L’apologie des couleurs
« Un jour, j’ai peint mes bottes de ski avec des fleurs ».
Malgré son succès phénoménal en Scandinavie, la marque Kari Traa est partie d’une simple frustration; celle de devoir porter des vêtements pour homme en compétition. Tout était fait pour les athlètes masculins : les t-shirts, les manteaux, le look – tout était gris, monotone, et la coupe carrée ne faisait pas du tout aux femmes.
« Je ne veux pas me plaindre, mais mes commanditaires me donnaient toujours des vêtements tellement laids, se souvient-elle en riant. J’ai donc commencé à en tricoter moi-même. » Elle commence par vendre des tuques, puis à étendre sa gamme aux t-shirts et aux sous-vêtements. La marque voit le jour. Nous sommes en 2002, alors que la notion de female founder n’en est qu’à ses balbutiements. Dans un marché porté par une poignée de grands joueurs, Kari Traa prend tout le monde à contrepied. Son créneau : la féminité active, expressive, assumée. « Les autres marques commençaient par les hommes, puis allaient vers l’unisexe, et enfin (parfois) les femmes. J’ai décidé de commencer directement avec les femmes. » Dès ses débuts, elle refuse les codes sobres du vêtement de plein air. Résultat : des palettes de couleurs vives, des motifs volontairement ludiques inspirés du folklore norvégien, et une silhouette flatteuse conçue pour bouger.
Après l’ISPO, c’est en 2008 que la marque frappe un grand coup avec sa désormais célèbre couche de base rose en laine mérinos, tricotée avec des motifs inspirés du vieux chalet familial. Une création née lors d’un week-end de Pâques, autour d’une bière maison, avec une amie designer. « Ce n’était pas facile, mais on a dessiné le motif du chalet… et c’est devenu un best-seller! » Les pièces bouleversent ainsi un marché figé, habitué à proposer toujours les mêmes produits. En quelques années, Kari Traa devient la marque de couches de base pour femme la plus populaire de Scandinavie, et l’une des plus dynamiques d’Europe.
Cette volonté d’en faire à sa tête, de tracer sa propre ligne – qu’elle soit graphique ou dans la poudreuse – ne date pas d’hier. Bien avant les podiums, bien avant la laine mérinos tricotée main, il y avait déjà cette fille de Voss qui n’attendait pas qu’on l’invite pour prendre sa place. Enfant, Kari Traa était la seule à aller skier avec les garçons. « Si les garçons le faisaient, pourquoi pas moi? Ils ne m’ont d’ailleurs jamais traitée différemment. Ils ne m’ont jamais donné de traitement de faveur ou ils ne m’ont jamais forcée à skier derrière eux parce que j’étais une fille.

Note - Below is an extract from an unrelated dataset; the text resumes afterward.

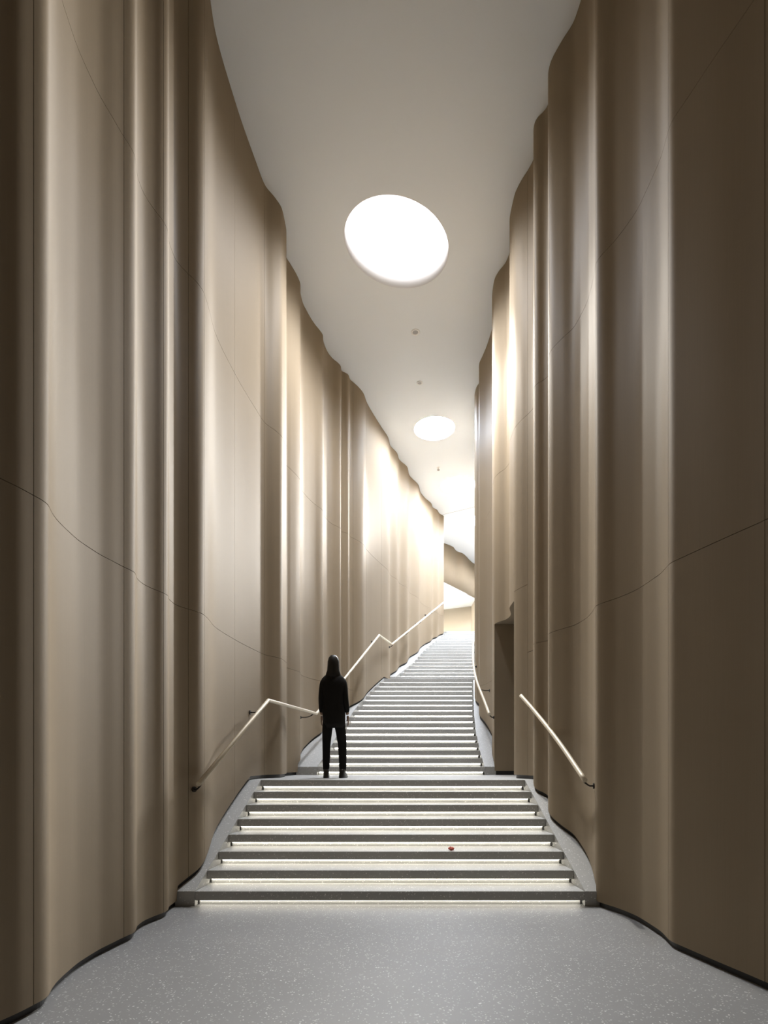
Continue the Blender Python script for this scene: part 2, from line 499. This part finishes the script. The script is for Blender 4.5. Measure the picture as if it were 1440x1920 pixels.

Je faisais partie du groupe, je pense qu’ils ne voyaient même pas la différence. »
Elle ajoute: « Donner une place aux femmes sur la scène du plein air est essentiel. Beaucoup de sociétés à travers le globe ont des problèmes avec l’égalité des sexes. En Norvège, ça va bien, mais… Il faut se battre pour le reste du monde. Et puis, en ce moment, le monde est plutôt fou. Je n’ai pas toujours l’impression qu’on s’en va dans la bonne direction. » C’est ça aussi, l’idée derrière Kari Traa. Le renforcement positif. Montrer aux filles qu’elles ne devraient se mettre aucune barrière. « Quand je skiais avec les garçons, on voulait que d’autres filles se joignent à nous! Mais elles ne voulaient pas, on allait trop vite, trop loin. J’aurais dû essayer plus fort pour les convaincre, mais c’est maintenant ce que je fais aujourd’hui ».
«Vous êtes Kari Traa? On vous croyait morte!»
C’est ce que deux jeunes femmes, bouche bée, lui lancent dans un gala. Preuve que son nom est aujourd’hui plus grand qu’elle – et qu’elle est devenue avant tout un symbole culturel, presque une figure de résilience. Et puis, il y a eu ce moment improbable : Sarah Jessica Parker elle-même qui entre dans une boutique Kari Traa, achète la couche de base rose, la porte, puis la publie sur Instagram. Une star mondiale, une pièce tricotée à l’origine dans le vieux chalet familial, sans prétention… L’entrée de la marque sur la scène de la mode était assurée.
En 2025, beaucoup d’entreprises tentent de se doter d'une raison d’être à laquelle chacun peut s’identifier. Kari Traa est née avec une mission viscérale et irrépressible : libérer les femmes dans leur pratique du sport, et dans leur façon de se présenter au monde. Et tant mieux si certaines pensent qu’elle n’existe plus : Kari Traa, aujourd’hui, c’est tout un mouvement.